• **EXERCISE OBJECTIVE**:
Below are entries. Reproduce exactly the lines between the line holding "Build this scene" and the line holding "the hall floor", inclusive, and only those.

※ ※ ※

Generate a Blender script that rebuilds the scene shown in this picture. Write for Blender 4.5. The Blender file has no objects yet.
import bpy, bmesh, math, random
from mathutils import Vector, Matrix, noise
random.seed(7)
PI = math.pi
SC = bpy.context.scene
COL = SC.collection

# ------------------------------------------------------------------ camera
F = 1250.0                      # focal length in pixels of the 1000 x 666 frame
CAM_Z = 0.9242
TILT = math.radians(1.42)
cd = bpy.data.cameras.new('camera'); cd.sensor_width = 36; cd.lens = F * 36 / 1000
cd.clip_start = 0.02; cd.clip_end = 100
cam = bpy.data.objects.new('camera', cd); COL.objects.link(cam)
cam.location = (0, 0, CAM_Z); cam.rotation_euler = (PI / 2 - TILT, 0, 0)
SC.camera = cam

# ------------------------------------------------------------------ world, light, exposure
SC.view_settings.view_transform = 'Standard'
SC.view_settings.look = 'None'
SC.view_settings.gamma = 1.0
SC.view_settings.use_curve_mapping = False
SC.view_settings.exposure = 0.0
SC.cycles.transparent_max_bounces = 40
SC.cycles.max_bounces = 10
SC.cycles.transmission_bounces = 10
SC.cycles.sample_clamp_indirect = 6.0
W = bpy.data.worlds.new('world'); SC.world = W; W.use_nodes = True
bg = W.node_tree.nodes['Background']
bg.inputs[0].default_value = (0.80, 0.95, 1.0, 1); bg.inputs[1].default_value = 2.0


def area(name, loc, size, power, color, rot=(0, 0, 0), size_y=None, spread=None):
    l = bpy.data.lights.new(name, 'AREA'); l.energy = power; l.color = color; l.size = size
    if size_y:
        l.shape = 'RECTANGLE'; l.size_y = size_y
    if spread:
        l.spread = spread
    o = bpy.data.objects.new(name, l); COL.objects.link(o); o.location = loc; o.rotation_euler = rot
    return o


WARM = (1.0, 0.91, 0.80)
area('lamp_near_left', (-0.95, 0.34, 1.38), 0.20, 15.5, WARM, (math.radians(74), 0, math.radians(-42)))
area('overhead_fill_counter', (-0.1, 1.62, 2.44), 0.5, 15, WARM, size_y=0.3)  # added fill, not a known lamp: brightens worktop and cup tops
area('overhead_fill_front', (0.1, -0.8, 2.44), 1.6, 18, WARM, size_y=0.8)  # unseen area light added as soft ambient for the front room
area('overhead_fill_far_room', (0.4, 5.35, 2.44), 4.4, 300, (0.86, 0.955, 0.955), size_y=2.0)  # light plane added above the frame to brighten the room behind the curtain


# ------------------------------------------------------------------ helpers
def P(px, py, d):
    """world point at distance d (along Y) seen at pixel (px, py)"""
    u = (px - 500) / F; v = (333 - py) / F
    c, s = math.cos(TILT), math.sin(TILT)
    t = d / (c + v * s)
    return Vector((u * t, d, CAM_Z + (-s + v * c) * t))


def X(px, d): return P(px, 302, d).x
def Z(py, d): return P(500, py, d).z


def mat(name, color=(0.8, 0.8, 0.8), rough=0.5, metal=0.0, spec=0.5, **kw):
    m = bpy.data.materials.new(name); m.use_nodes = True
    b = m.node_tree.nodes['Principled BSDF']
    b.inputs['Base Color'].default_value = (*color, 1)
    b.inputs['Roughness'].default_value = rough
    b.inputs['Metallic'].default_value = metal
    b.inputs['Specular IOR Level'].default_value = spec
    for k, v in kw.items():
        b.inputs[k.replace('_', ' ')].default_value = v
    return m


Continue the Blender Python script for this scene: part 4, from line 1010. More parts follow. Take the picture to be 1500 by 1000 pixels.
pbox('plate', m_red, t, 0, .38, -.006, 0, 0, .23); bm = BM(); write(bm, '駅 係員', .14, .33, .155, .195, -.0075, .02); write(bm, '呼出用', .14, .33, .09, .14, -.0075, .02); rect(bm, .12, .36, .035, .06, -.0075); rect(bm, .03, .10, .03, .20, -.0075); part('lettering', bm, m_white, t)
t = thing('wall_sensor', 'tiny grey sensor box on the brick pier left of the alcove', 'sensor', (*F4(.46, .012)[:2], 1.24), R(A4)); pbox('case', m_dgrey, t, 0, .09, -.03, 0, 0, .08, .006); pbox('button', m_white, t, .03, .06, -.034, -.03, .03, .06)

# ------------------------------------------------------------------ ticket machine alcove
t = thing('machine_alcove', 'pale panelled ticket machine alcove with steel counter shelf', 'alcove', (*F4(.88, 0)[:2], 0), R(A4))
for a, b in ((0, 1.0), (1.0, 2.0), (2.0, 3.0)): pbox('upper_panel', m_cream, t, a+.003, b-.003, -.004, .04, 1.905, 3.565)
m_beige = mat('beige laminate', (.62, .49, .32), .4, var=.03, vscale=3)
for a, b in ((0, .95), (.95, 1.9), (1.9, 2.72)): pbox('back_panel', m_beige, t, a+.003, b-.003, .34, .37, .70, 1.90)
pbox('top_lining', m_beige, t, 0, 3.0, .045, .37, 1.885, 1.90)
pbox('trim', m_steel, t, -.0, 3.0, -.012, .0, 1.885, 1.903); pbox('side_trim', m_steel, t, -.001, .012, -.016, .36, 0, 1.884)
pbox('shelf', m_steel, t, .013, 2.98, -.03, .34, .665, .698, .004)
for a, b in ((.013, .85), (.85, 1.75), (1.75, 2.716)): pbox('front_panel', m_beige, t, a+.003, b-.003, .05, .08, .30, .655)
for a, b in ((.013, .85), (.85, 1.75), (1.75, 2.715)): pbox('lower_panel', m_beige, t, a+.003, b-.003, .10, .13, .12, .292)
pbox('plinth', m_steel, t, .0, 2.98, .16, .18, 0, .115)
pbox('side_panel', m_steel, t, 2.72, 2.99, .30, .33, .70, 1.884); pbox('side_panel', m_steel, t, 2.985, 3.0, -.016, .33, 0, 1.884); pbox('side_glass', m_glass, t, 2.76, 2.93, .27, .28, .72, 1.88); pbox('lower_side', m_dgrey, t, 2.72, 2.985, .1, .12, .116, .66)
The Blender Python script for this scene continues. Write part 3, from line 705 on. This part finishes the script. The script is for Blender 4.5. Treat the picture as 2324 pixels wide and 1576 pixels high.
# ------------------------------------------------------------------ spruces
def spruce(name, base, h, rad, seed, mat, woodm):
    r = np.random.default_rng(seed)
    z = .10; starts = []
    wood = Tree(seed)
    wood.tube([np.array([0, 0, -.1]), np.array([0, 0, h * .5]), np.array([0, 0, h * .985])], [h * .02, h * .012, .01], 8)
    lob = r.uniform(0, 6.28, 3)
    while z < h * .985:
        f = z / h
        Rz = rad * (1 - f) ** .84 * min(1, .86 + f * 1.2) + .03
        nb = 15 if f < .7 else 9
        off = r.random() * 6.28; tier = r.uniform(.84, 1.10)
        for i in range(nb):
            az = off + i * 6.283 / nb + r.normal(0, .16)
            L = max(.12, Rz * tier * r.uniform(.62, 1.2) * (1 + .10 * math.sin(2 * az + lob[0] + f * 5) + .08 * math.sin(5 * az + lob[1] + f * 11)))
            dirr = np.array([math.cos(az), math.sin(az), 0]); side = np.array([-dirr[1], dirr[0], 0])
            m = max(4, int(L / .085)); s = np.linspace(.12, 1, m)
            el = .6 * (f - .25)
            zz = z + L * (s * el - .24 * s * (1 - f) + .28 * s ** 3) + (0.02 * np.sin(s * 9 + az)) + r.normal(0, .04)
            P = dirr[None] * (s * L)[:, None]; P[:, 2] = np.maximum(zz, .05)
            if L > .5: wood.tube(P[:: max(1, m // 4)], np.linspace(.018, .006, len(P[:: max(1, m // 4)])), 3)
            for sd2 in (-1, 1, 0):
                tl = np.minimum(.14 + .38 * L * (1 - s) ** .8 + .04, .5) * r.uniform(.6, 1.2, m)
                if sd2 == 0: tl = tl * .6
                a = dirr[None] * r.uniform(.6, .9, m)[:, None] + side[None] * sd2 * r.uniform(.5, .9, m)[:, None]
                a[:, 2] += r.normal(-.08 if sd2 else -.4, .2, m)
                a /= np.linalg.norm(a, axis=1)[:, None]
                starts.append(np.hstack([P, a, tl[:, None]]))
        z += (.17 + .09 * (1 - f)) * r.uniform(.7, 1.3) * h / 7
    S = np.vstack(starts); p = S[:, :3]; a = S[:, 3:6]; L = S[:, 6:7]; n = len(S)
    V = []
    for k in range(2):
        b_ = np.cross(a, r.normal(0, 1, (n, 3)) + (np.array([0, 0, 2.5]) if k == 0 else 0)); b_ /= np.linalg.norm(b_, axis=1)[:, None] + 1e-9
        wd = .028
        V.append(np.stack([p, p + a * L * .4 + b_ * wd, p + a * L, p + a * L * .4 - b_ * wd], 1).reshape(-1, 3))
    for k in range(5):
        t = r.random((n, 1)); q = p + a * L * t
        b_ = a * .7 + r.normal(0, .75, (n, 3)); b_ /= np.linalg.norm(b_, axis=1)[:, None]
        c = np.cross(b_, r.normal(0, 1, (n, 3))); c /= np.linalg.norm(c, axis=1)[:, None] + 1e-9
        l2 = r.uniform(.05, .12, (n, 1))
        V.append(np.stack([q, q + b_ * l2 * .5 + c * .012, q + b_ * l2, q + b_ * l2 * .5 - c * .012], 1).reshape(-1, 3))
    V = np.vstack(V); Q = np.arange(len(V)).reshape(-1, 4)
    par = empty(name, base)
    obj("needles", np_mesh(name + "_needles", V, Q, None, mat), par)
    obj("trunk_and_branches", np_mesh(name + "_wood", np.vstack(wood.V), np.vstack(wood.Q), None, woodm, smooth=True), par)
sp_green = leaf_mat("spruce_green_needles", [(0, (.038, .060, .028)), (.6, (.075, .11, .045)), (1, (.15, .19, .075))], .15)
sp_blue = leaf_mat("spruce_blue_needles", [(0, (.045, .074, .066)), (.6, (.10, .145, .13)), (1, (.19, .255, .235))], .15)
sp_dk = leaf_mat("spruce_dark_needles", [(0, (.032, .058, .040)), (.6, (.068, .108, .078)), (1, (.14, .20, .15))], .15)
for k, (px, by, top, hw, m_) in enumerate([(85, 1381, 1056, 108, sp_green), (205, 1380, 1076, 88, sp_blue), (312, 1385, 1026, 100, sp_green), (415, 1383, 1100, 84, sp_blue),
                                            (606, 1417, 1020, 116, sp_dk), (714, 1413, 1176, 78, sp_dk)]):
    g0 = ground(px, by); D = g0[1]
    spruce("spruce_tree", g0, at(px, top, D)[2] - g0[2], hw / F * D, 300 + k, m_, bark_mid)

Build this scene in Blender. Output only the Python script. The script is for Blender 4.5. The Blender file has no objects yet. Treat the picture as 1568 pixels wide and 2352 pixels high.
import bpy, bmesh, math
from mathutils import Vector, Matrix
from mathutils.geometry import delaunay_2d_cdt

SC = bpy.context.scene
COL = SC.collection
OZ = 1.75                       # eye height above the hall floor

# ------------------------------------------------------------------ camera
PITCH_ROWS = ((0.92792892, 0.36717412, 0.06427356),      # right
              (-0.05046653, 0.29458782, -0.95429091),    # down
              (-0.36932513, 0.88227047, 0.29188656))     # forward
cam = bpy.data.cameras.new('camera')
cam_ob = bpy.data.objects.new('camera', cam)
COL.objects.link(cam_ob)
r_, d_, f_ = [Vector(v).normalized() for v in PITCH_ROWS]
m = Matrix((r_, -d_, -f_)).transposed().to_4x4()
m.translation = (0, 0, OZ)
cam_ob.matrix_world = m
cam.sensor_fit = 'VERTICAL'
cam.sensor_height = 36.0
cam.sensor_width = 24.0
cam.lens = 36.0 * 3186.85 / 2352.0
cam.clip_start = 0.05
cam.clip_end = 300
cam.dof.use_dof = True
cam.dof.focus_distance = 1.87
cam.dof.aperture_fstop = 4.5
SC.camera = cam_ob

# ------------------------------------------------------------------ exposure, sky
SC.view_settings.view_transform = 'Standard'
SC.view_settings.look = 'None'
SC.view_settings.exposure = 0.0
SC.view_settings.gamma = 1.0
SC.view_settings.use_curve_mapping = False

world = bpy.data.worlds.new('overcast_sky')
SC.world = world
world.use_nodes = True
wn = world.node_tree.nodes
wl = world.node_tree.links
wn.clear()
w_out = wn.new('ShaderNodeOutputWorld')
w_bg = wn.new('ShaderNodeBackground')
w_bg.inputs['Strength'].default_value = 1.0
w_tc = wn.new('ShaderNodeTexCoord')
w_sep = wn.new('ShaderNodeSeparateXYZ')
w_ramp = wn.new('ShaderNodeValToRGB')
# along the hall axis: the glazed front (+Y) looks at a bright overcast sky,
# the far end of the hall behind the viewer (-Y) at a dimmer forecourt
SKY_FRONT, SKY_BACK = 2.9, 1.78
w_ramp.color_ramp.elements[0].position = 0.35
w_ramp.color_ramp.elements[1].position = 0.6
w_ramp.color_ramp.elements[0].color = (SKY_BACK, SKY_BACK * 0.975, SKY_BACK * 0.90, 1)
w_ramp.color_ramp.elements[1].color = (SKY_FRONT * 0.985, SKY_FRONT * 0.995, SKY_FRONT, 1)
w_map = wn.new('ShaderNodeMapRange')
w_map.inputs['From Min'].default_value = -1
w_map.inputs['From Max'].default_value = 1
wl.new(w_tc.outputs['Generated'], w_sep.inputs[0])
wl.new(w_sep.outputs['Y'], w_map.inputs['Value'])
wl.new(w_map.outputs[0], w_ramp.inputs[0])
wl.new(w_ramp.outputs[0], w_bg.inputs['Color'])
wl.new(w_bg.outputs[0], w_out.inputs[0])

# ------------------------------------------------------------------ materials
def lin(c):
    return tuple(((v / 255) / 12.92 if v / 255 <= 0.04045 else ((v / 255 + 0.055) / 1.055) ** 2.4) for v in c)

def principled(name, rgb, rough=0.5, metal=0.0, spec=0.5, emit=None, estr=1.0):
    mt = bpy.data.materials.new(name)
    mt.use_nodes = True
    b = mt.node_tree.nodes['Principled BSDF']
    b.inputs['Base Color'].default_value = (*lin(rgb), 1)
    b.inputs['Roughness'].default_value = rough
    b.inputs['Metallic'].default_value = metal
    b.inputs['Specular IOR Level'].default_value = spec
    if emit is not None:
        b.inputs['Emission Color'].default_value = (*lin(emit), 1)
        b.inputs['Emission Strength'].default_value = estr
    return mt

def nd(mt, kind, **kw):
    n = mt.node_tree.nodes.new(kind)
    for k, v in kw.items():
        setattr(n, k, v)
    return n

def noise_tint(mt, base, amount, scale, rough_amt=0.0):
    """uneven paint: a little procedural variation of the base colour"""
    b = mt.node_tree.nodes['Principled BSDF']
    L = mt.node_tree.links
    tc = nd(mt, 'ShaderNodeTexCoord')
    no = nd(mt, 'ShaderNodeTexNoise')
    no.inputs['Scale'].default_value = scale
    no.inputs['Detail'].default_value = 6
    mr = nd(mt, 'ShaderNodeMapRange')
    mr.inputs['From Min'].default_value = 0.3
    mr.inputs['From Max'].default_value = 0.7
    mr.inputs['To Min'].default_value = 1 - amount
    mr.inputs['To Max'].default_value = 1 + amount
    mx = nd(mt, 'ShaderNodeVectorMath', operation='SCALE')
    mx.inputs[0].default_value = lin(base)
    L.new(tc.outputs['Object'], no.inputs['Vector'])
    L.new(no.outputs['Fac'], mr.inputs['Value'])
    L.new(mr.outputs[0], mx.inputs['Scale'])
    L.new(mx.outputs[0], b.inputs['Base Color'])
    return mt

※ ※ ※

• **OUTPUT FOR THIS EXERCISE**:
Build this scene in Blender. Output only the Python script. The script is for Blender 4.5. The Blender file has no objects yet. Treat the picture as 1568 pixels wide and 2352 pixels high.
import bpy, bmesh, math
from mathutils import Vector, Matrix
from mathutils.geometry import delaunay_2d_cdt

SC = bpy.context.scene
COL = SC.collection
OZ = 1.75                       # eye height above the hall floor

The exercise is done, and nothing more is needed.